This I Believe
Jiawei Yan
This idea I am sharing today isn't about me, not only about me, but about us, about the experience we might all share.
First of all, recall the first month or week that you had been in this country when you came to study, or the first year, actually. Has anyone who you talked to said anything like, “Oh, it must be tough living and studying with a foreign language!” or “Your English is good, though…” when you tell them where you are from and that you just came to the country? Well, please raise your hand if you have encountered conversations like that here... I have to say that these phrases are usually said by people all the time, regardless of how you identify yourself, or whether you think your English serves sufficiently your own study or your social life. Often, those who say these easily are those who themselves do not share any experience living overseas, or who never have to tackle the challenges such as overcoming a language barrier. They assume that it (the barrier) is unbreakable and is constantly suffering because most people have the fear of something they don't know.
But the point is, we know, and we are facing it everyday. We try everyday and we learn everyday. Every time we have a word to say in our head that we know what it is called in our first language, it probably takes a bit of time for us to search in the vocabulary that we memorized earlier in order to say it in English. However, by the time we get it, the one who listens to it might already find other things interesting during the time we process in our mind.

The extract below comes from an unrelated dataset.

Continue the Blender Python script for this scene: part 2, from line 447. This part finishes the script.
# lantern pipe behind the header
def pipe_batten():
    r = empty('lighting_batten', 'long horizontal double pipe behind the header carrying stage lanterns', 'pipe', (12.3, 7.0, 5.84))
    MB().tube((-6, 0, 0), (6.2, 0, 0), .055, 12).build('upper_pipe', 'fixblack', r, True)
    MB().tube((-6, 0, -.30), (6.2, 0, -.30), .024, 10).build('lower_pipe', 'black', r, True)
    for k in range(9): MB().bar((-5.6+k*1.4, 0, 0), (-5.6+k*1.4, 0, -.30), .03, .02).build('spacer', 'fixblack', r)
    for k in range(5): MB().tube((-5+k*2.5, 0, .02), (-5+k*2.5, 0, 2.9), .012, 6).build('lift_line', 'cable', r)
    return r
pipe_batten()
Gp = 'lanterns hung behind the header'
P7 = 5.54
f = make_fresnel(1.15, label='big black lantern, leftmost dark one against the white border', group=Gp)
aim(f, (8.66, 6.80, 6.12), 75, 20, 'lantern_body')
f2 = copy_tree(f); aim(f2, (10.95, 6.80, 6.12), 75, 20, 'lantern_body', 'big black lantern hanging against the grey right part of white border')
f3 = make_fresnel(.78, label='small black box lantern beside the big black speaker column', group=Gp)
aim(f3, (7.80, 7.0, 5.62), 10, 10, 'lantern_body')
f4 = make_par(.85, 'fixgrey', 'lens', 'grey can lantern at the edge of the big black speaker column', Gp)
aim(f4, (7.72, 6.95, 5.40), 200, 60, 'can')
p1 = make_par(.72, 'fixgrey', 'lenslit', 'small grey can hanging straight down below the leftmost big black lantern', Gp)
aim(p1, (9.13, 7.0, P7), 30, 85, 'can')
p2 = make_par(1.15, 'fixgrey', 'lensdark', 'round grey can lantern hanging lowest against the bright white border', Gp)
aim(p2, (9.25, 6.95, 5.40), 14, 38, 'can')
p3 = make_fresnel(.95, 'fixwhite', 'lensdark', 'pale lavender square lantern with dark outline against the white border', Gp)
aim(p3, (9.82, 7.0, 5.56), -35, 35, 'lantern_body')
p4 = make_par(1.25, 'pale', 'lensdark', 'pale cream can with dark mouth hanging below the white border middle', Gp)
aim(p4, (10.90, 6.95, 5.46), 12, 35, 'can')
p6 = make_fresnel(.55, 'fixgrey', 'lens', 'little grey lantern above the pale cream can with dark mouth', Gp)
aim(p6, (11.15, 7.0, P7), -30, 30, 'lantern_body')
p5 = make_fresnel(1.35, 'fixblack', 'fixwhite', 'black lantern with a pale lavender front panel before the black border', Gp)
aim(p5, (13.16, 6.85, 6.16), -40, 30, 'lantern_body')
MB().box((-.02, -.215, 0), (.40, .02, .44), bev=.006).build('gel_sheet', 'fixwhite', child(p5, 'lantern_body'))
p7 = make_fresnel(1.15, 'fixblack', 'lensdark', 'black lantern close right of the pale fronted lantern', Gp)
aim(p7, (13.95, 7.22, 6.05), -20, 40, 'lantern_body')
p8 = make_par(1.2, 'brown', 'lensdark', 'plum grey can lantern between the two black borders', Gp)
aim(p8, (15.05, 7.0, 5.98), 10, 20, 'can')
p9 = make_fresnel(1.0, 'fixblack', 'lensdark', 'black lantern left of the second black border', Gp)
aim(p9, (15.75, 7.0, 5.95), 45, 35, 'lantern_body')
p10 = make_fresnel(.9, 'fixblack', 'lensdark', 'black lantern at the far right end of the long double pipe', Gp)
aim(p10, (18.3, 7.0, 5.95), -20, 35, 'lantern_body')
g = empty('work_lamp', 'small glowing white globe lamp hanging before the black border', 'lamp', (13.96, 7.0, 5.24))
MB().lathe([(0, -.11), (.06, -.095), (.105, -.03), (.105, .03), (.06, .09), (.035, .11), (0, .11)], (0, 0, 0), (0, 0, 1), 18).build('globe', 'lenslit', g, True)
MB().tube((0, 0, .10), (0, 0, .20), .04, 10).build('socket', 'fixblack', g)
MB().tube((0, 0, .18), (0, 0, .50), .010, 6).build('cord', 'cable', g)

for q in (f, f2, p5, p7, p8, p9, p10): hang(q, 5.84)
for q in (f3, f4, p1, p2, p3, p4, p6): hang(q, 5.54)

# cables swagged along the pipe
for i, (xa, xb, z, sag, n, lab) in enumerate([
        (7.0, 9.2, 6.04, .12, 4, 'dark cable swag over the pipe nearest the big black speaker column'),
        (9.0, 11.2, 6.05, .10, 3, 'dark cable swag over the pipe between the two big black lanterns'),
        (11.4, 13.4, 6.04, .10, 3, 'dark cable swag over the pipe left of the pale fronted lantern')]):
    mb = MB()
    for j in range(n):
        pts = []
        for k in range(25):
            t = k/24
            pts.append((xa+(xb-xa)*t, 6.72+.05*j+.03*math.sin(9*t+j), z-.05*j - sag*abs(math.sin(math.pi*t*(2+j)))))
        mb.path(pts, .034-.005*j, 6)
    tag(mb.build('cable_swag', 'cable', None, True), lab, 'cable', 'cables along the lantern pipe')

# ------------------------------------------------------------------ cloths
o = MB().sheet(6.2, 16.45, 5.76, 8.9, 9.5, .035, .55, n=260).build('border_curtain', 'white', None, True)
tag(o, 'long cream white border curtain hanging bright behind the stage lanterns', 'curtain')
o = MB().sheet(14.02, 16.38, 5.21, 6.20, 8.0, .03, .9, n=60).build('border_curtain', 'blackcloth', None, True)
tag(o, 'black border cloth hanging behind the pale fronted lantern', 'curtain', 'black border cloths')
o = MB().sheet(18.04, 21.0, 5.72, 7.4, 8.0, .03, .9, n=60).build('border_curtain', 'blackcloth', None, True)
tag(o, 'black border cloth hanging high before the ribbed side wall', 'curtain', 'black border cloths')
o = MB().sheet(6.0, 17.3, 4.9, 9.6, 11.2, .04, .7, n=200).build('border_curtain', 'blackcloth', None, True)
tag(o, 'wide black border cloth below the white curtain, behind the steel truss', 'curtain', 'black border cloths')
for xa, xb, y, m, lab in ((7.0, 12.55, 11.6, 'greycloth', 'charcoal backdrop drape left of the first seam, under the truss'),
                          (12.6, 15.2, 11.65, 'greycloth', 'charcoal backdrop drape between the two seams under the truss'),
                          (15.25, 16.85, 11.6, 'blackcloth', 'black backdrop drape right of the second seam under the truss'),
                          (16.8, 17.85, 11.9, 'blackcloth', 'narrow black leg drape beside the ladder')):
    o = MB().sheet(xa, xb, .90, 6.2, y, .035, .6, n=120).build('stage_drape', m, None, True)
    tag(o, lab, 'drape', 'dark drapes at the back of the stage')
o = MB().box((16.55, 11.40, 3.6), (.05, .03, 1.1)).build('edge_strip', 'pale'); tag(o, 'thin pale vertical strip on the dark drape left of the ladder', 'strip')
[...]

In other words, by the time that they are waiting for you to get to your point, they'd realize the difficulty, even just a tiny bit. And then they sympathize. They give you their sympathy by saying: "It must be tough, etc. etc." or by correcting: "you mean this, not that?"
I'm not talking about how they should react towards anything we do. Because their reactions are natural to them and we can't really change others' mind. We don't want to judge, either. The most important thing, then, is how we react to what we do and what others see. And this is what I believe: we do not need sympathy. It's never that others would stop sympathizing, but that we need to tell ourselves that we don't need any of it instead of sympathizing ourselves when people give their sympathy, or thinking that we "deserve" to stay where we are just because "we have been through a lot." We have to be honest with ourselves that we haven't been good enough not to learn, not that we have worked on our abilities so that we are comfortable with where we are, with laying back from complex subjects of study or choosing to be in a class that involves less writing, or even staying in the circles of our original language and culture. Besides the interests that can be developed in multicultural perspectives when we put ourselves to the majority groups and actually initiate conversations, we need to believe, and always remember, that we are here for a reason. This I believe: we do not need sympathy.